Russia to Fight U.S. Extradition Request for Accused Arms Dealer
A Russian police officer patrols a street in front of the U.S. Embassy in Moscow. Photographer: Kirill Kudryavtsev/AFP via Getty Images

May 27 (Bloomberg) -- Russia assailed an American request to extradite a suspected arms dealer from Lithuania, less than three years after failing to stop Thailand’s transfer of Viktor Bout to the U.S. for plotting to sell weapons to terrorists.

Dmitry Ustinov is accused at a U.S. court of smuggling, money laundering and attempts to illegally export goods included on a list of U.S. defense articles, the Russian embassy in the Lithuanian capital, Vilnius, said today in an e-mailed response to questions. He was detained at the Vilnius airport on April 15 at the request of the U.S. Department of Justice and awaits the start of court proceedings on his extradition, it said. Ustinov denies any wrongdoing, according to the statement.

The embassy “will do everything necessary to defend the legal rights of D. Ustinov,” it said. “We don’t agree with this treatment of a Russian citizen.”

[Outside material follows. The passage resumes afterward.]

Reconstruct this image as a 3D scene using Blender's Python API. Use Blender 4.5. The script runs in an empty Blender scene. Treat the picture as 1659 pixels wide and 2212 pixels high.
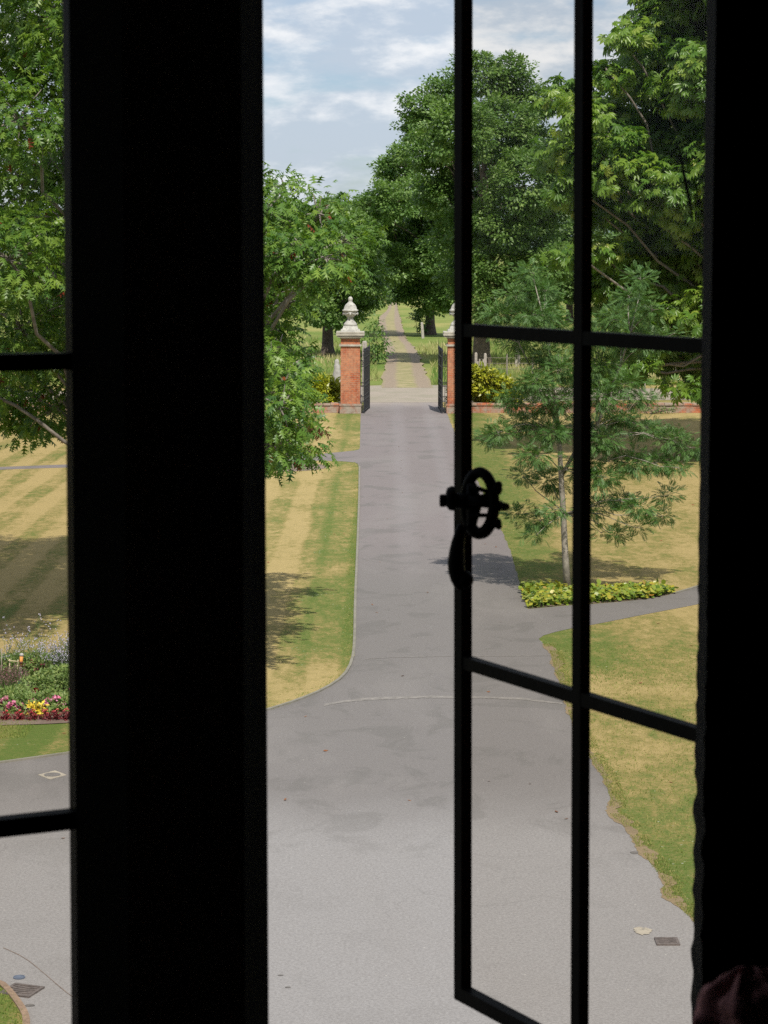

The case threatens to rekindle diplomatic tensions between Russia and the U.S. a year after another Russian citizen, Viktor Bout, was sentenced in New York to 25 years in prison for plotting to sell weapons to a Colombian terrorist group. Russia repeatedly sought to block Bout’s extradition from Thailand, where he was arrested in 2008, and criticized his eventual conviction as “unjustified.”

Several U.S. officials involved in Bout’s case were barred from entry to Russia last month after being included on a list of Americans accused of violating the rights of Russian citizens abroad.

Lithuanian Detention

A Lithuanian court in April authorized Ustinov’s detention for two months, pending receipt of a formal extradition request by the U.S., the Lithuanian Prosecutor General’s Office said in an e-mailed response to questions today. The office declined to specify the grounds for detention because they’re based on a foreign government’s investigation.

U.S. Embassy Public Affairs Officer Jonathan Berger, speaking by phone in Vilnius on May 24, declined to comment on Ustinov, referring the matter to the Department of Justice.

Ustinov was born in 1966, according to the Russian Embassy. Russian consular officials met with him at a detention facility in Vilnius on April 29, the embassy said.